As shipping refuse continues to overwhelm landfills around the world, Bloomberg tried to figure why big companies — and Amazon in particular — haven’t tried to cut down on their packaging waste.
For those who haven’t gone near the trash recently, it’s bad. The story said that “globally, e-commerce companies use $20 billion worth of corrugated materials per year” and cited research that predicted “that the market for e-commerce packaging will expand at an annual rate of 14.3 percent through 2022.” Those figures are compounded by the fact that we’re recycling cardboard at a 20-year low.
Leading the charge in packaging use, of course, is Amazon. And for a company that has their logistics operation down to an exact science, they’re still “notorious for putting small items in large boxes.”

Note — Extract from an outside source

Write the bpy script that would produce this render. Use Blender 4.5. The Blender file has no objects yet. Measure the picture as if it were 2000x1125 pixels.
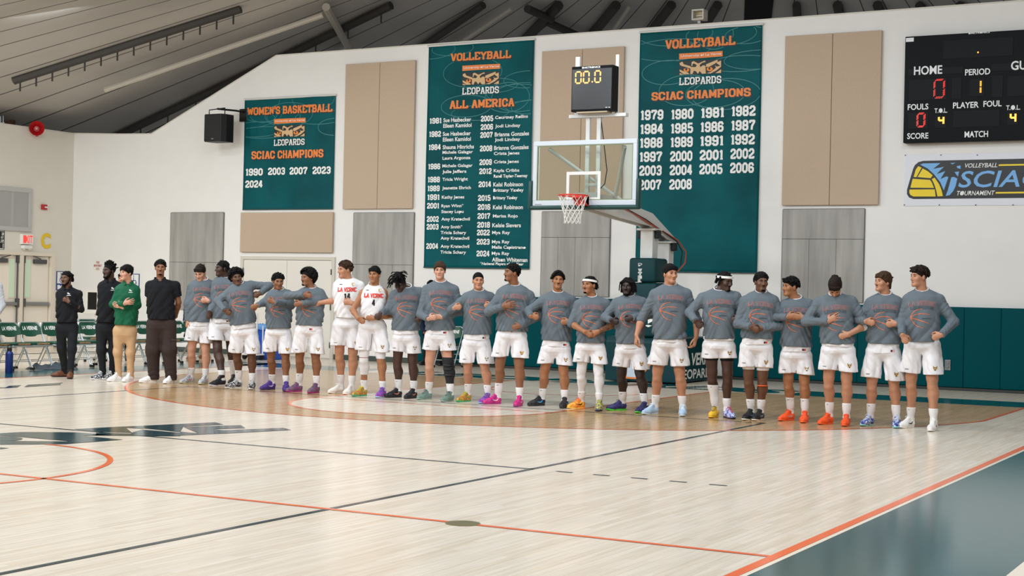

The problem, according to Bloomberg, “is that e-commerce companies haven’t really mastered the art of packaging for sustainability and customer convenience,” and they’ve “transferred to customers the responsibility for making sure it gets recycled.”
But with “nearly $1 trillion in market capitalization, Amazon could be doing more to help with the recycling of the packaging mess it creates wherever it ships,” the story (rightfully) notes.
Amazon responded saying they have “a team constantly working on innovations to cut waste” and that “in the last 10 years, they ‘eliminated more than 244,000 tons of packaging materials’ and ‘avoided 500 million shipping boxes with items that can ship in their own packaging.’” However, as the Bloomberg author was quick to point out, those figures are without context and therefore “meaningless.”